Everything in the listing should be restated word for word.

>> Begin SOURCE EXCERPT

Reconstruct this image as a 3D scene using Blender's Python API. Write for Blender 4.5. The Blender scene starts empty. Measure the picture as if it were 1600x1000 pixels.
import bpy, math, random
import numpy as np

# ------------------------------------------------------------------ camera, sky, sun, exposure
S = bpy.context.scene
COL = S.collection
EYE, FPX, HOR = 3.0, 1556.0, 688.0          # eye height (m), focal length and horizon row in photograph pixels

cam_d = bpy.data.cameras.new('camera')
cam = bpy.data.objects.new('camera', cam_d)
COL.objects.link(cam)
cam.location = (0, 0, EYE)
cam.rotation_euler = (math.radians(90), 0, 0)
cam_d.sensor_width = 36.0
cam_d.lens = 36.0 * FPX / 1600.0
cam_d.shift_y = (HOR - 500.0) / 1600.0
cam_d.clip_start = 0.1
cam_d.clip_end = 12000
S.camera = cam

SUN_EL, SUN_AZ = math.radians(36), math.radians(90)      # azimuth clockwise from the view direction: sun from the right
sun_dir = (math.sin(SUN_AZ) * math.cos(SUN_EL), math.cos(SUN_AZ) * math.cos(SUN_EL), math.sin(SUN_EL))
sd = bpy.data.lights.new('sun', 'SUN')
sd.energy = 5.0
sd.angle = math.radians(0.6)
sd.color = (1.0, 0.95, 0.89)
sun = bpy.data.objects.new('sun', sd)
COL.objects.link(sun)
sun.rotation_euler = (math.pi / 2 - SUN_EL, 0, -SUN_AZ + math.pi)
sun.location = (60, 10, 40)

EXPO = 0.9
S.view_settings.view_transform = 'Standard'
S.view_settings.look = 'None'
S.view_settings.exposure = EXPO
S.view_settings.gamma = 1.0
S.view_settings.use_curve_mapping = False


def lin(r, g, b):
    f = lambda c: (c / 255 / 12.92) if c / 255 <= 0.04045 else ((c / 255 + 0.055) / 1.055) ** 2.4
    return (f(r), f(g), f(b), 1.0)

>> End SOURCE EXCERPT

--- EXERCISE RESULT ---
Reconstruct this image as a 3D scene using Blender's Python API. Write for Blender 4.5. The Blender scene starts empty. Measure the picture as if it were 1600x1000 pixels.
import bpy, math, random
import numpy as np

# ------------------------------------------------------------------ camera, sky, sun, exposure
S = bpy.context.scene
COL = S.collection
EYE, FPX, HOR = 3.0, 1556.0, 688.0          # eye height (m), focal length and horizon row in photograph pixels

cam_d = bpy.data.cameras.new('camera')
cam = bpy.data.objects.new('camera', cam_d)
COL.objects.link(cam)
cam.location = (0, 0, EYE)
cam.rotation_euler = (math.radians(90), 0, 0)
cam_d.sensor_width = 36.0
cam_d.lens = 36.0 * FPX / 1600.0
cam_d.shift_y = (HOR - 500.0) / 1600.0
cam_d.clip_start = 0.1
cam_d.clip_end = 12000
S.camera = cam

SUN_EL, SUN_AZ = math.radians(36), math.radians(90)      # azimuth clockwise from the view direction: sun from the right
sun_dir = (math.sin(SUN_AZ) * math.cos(SUN_EL), math.cos(SUN_AZ) * math.cos(SUN_EL), math.sin(SUN_EL))
sd = bpy.data.lights.new('sun', 'SUN')
sd.energy = 5.0
sd.angle = math.radians(0.6)
sd.color = (1.0, 0.95, 0.89)
sun = bpy.data.objects.new('sun', sd)
COL.objects.link(sun)
sun.rotation_euler = (math.pi / 2 - SUN_EL, 0, -SUN_AZ + math.pi)
sun.location = (60, 10, 40)

EXPO = 0.9
S.view_settings.view_transform = 'Standard'
S.view_settings.look = 'None'
S.view_settings.exposure = EXPO
S.view_settings.gamma = 1.0
S.view_settings.use_curve_mapping = False


def lin(r, g, b):
    f = lambda c: (c / 255 / 12.92) if c / 255 <= 0.04045 else ((c / 255 + 0.055) / 1.055) ** 2.4
    return (f(r), f(g), f(b), 1.0)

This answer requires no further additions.